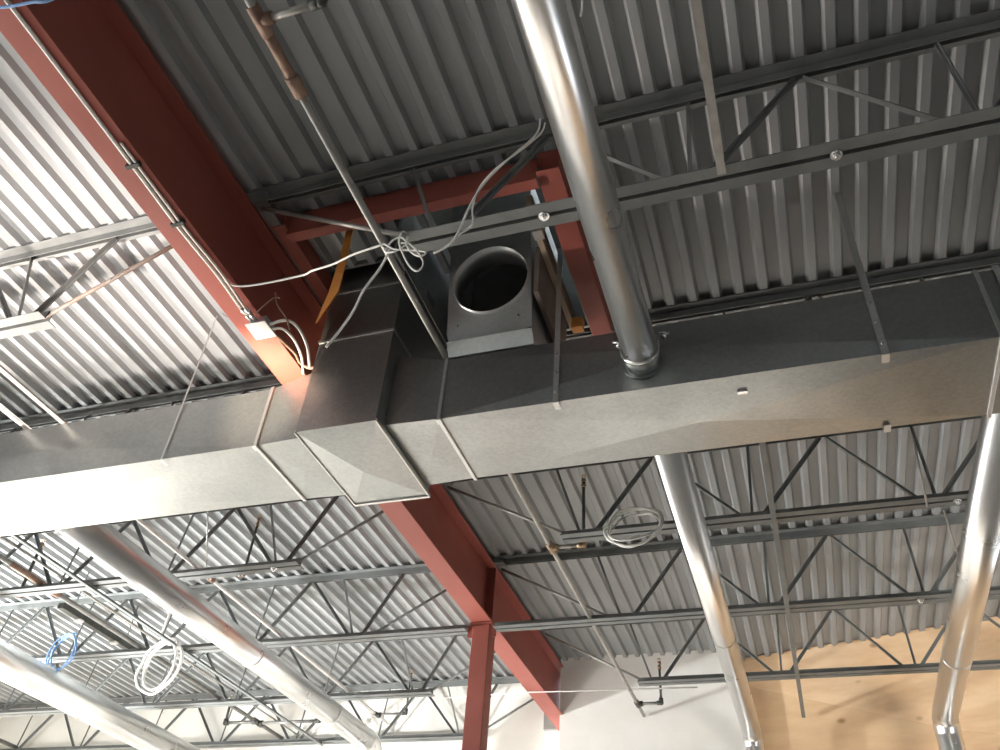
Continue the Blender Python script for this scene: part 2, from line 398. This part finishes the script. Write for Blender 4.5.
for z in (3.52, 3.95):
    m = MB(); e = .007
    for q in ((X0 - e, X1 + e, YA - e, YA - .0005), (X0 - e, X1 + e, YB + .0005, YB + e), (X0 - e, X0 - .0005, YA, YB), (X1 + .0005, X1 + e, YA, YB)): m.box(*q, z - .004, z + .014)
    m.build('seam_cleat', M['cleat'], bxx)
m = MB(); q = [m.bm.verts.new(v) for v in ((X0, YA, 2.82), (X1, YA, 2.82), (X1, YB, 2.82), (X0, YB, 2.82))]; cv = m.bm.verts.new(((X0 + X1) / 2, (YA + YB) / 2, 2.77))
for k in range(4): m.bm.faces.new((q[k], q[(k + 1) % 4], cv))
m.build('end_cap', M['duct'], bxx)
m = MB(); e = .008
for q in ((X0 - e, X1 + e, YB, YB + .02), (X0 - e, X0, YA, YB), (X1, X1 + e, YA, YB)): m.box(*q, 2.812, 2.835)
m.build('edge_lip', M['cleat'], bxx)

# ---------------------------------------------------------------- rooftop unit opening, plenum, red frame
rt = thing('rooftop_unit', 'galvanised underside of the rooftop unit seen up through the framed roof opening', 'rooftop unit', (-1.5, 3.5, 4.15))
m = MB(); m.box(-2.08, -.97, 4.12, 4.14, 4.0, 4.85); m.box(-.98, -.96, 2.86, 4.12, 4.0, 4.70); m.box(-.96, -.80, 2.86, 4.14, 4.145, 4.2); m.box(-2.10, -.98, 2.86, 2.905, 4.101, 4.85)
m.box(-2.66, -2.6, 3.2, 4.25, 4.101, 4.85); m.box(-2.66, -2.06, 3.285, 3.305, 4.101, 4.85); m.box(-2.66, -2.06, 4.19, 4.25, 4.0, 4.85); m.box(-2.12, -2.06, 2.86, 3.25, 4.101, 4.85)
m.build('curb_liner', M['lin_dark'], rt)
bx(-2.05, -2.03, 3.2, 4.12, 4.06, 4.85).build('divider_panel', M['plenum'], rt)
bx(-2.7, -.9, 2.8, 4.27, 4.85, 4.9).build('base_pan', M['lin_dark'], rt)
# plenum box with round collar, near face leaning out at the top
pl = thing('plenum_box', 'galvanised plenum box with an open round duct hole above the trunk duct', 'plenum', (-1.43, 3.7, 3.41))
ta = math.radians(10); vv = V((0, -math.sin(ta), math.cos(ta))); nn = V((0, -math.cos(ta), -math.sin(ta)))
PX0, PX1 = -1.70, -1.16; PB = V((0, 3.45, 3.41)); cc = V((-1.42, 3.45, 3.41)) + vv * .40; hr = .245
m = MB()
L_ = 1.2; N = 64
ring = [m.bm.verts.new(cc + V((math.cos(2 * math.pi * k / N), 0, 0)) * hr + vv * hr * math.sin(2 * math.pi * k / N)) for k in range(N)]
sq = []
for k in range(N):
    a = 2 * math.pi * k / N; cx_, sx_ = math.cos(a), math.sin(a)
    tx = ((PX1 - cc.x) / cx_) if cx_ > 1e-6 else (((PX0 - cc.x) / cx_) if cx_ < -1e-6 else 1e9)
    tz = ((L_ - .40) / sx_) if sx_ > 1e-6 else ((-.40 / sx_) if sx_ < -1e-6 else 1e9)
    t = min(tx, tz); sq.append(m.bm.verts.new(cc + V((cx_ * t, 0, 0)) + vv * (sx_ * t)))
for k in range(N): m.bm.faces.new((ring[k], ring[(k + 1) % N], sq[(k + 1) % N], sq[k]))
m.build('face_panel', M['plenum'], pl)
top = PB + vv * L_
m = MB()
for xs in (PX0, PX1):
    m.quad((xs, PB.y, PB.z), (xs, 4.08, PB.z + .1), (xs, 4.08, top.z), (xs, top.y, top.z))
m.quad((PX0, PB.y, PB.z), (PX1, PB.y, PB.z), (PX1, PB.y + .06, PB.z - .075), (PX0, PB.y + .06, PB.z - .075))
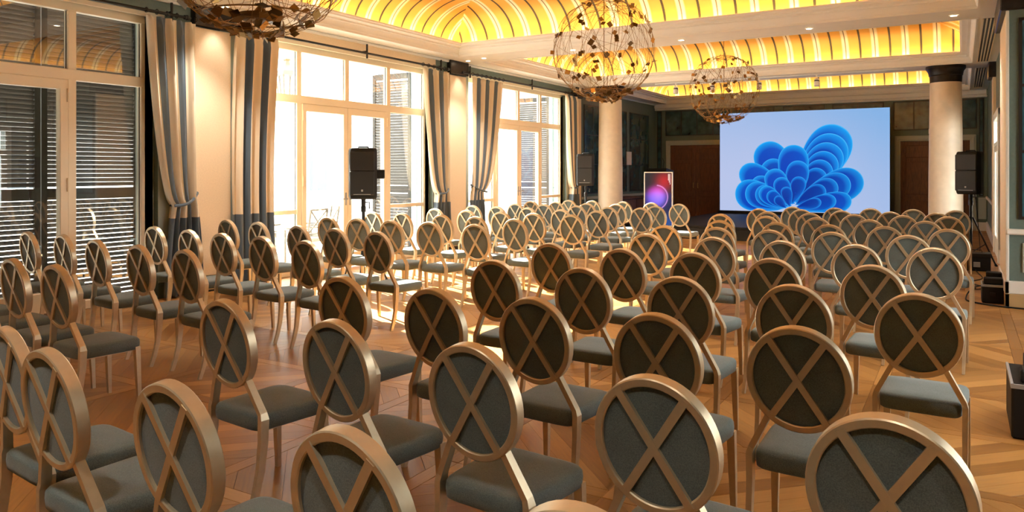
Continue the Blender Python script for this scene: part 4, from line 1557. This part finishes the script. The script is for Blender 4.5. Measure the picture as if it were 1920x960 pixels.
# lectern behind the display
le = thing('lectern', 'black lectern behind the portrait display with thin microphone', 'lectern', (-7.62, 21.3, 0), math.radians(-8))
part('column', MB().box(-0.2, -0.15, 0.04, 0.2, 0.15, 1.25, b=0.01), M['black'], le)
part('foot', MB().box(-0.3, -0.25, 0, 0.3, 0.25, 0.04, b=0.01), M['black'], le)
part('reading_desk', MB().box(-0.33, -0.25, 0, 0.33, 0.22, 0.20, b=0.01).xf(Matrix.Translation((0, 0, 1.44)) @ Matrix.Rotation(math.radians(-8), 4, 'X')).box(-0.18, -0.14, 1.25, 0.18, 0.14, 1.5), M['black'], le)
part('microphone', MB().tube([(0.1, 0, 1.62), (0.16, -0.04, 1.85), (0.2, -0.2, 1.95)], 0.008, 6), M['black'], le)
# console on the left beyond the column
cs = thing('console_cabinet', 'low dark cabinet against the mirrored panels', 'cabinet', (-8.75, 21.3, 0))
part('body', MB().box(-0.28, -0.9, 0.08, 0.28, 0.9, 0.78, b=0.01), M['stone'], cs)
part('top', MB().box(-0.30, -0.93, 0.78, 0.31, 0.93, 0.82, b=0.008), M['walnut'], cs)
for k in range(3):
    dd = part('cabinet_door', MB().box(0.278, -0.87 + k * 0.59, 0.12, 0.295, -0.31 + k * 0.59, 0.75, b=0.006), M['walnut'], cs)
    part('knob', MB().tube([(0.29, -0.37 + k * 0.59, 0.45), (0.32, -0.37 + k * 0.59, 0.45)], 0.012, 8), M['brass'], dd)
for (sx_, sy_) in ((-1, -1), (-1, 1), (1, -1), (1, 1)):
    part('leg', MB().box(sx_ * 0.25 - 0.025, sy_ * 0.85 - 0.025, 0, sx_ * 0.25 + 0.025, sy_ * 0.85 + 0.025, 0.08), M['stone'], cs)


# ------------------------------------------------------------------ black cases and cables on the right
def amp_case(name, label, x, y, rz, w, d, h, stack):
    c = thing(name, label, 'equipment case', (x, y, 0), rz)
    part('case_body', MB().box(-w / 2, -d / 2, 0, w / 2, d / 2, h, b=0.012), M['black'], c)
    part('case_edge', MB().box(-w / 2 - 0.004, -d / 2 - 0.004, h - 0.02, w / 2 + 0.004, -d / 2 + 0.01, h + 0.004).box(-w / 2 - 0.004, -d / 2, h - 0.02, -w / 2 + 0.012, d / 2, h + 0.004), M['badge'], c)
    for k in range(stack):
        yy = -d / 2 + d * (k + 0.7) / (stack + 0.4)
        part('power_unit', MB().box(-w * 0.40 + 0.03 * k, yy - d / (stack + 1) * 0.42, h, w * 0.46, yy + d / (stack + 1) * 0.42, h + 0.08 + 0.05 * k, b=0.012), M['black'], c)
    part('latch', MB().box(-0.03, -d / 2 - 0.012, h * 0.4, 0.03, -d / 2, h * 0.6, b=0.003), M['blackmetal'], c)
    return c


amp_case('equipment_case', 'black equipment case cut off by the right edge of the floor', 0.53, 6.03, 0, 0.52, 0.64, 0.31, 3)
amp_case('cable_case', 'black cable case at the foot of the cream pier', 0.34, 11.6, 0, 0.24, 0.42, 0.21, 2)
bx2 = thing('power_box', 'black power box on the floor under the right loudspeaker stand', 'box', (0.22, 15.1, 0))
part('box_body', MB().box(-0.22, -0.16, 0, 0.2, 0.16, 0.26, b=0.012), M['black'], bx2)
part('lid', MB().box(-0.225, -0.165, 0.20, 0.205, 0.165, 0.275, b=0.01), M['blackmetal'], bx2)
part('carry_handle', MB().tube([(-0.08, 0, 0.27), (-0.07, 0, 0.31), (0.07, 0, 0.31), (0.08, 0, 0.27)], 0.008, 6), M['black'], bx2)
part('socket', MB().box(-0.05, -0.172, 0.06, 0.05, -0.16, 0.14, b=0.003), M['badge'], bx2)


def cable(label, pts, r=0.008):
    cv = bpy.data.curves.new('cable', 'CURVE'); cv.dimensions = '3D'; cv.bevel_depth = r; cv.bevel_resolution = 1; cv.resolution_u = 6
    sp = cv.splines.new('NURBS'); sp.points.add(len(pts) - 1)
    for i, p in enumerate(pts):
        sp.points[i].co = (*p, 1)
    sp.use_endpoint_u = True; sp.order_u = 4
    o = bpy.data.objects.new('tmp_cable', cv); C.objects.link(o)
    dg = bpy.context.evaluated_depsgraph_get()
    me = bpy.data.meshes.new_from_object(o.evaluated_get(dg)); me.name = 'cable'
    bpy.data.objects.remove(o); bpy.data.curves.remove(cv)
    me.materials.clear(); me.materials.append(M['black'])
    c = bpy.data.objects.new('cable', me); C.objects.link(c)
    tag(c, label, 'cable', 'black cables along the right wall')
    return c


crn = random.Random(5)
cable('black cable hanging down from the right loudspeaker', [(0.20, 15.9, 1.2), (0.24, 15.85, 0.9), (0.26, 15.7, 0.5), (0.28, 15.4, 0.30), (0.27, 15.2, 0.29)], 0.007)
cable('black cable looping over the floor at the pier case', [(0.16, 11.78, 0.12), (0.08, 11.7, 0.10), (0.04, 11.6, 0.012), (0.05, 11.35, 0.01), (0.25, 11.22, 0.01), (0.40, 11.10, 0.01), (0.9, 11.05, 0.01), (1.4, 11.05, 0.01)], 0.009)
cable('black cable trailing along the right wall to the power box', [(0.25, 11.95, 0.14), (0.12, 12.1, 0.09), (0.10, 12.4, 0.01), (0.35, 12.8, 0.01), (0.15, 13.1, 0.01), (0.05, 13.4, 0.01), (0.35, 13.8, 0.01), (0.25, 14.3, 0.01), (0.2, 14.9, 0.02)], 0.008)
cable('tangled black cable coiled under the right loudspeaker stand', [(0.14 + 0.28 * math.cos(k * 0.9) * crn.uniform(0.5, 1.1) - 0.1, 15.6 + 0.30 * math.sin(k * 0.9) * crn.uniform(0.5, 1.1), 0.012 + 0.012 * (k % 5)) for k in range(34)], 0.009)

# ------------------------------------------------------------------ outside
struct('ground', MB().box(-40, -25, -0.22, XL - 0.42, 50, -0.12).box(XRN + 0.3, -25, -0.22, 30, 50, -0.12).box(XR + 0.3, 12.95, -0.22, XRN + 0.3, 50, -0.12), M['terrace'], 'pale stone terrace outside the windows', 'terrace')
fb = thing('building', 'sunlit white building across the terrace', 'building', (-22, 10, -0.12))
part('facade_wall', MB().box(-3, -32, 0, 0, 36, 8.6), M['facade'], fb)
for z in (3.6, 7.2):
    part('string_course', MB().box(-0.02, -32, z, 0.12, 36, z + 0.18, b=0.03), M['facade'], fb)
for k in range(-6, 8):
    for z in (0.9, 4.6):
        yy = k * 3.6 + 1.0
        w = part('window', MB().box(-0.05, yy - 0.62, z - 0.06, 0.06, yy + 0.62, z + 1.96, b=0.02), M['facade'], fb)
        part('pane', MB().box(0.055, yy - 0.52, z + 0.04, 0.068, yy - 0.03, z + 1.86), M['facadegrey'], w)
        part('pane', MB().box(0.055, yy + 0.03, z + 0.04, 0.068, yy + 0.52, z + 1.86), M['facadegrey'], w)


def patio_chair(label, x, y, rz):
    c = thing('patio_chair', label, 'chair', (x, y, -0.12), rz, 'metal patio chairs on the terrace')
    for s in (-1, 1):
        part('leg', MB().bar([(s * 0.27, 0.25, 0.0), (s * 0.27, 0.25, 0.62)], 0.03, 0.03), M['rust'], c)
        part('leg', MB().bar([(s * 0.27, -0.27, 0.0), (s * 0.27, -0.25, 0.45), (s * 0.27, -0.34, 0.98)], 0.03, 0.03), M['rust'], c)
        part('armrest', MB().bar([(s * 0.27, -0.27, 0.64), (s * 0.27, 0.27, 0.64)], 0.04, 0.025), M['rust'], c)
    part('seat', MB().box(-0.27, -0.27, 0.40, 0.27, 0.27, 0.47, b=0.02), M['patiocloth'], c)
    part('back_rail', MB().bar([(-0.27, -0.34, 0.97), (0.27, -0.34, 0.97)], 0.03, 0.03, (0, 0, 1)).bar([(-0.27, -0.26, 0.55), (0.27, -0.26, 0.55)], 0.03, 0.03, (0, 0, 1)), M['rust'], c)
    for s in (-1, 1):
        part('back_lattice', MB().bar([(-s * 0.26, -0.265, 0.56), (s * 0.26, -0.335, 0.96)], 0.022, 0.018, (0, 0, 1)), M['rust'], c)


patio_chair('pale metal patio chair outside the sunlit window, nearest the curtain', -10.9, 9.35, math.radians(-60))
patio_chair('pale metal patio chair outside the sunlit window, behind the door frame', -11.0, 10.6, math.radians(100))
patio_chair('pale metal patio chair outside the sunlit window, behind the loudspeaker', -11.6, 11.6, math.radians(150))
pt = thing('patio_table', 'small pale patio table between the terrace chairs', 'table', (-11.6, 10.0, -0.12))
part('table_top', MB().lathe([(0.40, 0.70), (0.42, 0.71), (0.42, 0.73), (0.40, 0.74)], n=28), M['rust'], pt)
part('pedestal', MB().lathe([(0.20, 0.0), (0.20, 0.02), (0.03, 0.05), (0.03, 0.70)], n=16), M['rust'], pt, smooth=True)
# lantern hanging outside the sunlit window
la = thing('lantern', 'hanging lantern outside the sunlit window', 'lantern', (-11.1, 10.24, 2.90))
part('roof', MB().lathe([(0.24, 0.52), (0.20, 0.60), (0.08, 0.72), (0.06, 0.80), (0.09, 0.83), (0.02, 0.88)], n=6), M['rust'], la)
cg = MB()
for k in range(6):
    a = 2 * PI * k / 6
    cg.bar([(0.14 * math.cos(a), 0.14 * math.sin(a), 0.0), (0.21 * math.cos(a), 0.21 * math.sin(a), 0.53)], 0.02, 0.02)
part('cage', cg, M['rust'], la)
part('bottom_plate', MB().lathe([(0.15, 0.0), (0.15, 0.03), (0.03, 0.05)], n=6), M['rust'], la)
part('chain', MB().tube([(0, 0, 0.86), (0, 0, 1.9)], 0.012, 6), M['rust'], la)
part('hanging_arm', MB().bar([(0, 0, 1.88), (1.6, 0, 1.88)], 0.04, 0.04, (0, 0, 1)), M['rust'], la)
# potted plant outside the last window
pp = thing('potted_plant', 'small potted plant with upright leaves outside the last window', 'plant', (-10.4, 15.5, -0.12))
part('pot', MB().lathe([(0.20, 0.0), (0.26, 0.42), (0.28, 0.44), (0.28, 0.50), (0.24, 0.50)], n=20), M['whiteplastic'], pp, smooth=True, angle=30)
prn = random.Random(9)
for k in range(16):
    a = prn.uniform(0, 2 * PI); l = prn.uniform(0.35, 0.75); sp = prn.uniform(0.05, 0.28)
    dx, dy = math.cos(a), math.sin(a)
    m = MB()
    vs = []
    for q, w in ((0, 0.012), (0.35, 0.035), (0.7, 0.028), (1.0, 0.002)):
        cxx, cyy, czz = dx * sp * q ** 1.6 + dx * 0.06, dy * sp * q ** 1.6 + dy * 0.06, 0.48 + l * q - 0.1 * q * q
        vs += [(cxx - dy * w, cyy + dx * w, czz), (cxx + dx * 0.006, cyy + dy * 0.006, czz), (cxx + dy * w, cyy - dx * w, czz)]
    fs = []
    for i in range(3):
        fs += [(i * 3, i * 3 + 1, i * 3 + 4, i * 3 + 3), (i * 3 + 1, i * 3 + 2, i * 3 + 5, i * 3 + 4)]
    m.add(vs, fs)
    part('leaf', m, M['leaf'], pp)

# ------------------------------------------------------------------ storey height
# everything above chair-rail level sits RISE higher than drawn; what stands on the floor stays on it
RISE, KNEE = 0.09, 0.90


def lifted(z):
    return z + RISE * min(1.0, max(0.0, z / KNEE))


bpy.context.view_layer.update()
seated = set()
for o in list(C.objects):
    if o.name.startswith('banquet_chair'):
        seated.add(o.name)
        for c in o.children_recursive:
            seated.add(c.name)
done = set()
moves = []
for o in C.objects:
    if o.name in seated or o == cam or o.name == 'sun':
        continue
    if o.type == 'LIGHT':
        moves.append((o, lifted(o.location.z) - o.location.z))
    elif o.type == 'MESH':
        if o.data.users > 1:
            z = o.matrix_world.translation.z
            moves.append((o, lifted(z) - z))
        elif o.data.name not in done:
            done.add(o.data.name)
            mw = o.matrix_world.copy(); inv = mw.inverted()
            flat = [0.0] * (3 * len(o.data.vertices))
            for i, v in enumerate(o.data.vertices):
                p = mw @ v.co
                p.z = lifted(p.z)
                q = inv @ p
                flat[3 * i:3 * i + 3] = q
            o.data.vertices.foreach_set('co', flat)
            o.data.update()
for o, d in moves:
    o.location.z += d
=-=-=-=-=
▸ **Goal**: Give again, word for word, every line from the top of the data through the line with "m.build('edge_lip', M['cleat'], bxx)", both ends included, and exclude the pictures.

▸ **The answer**:
Continue the Blender Python script for this scene: part 2, from line 398. This part finishes the script. Write for Blender 4.5.
for z in (3.52, 3.95):
    m = MB(); e = .007
    for q in ((X0 - e, X1 + e, YA - e, YA - .0005), (X0 - e, X1 + e, YB + .0005, YB + e), (X0 - e, X0 - .0005, YA, YB), (X1 + .0005, X1 + e, YA, YB)): m.box(*q, z - .004, z + .014)
    m.build('seam_cleat', M['cleat'], bxx)
m = MB(); q = [m.bm.verts.new(v) for v in ((X0, YA, 2.82), (X1, YA, 2.82), (X1, YB, 2.82), (X0, YB, 2.82))]; cv = m.bm.verts.new(((X0 + X1) / 2, (YA + YB) / 2, 2.77))
for k in range(4): m.bm.faces.new((q[k], q[(k + 1) % 4], cv))
m.build('end_cap', M['duct'], bxx)
m = MB(); e = .008
for q in ((X0 - e, X1 + e, YB, YB + .02), (X0 - e, X0, YA, YB), (X1, X1 + e, YA, YB)): m.box(*q, 2.812, 2.835)
m.build('edge_lip', M['cleat'], bxx)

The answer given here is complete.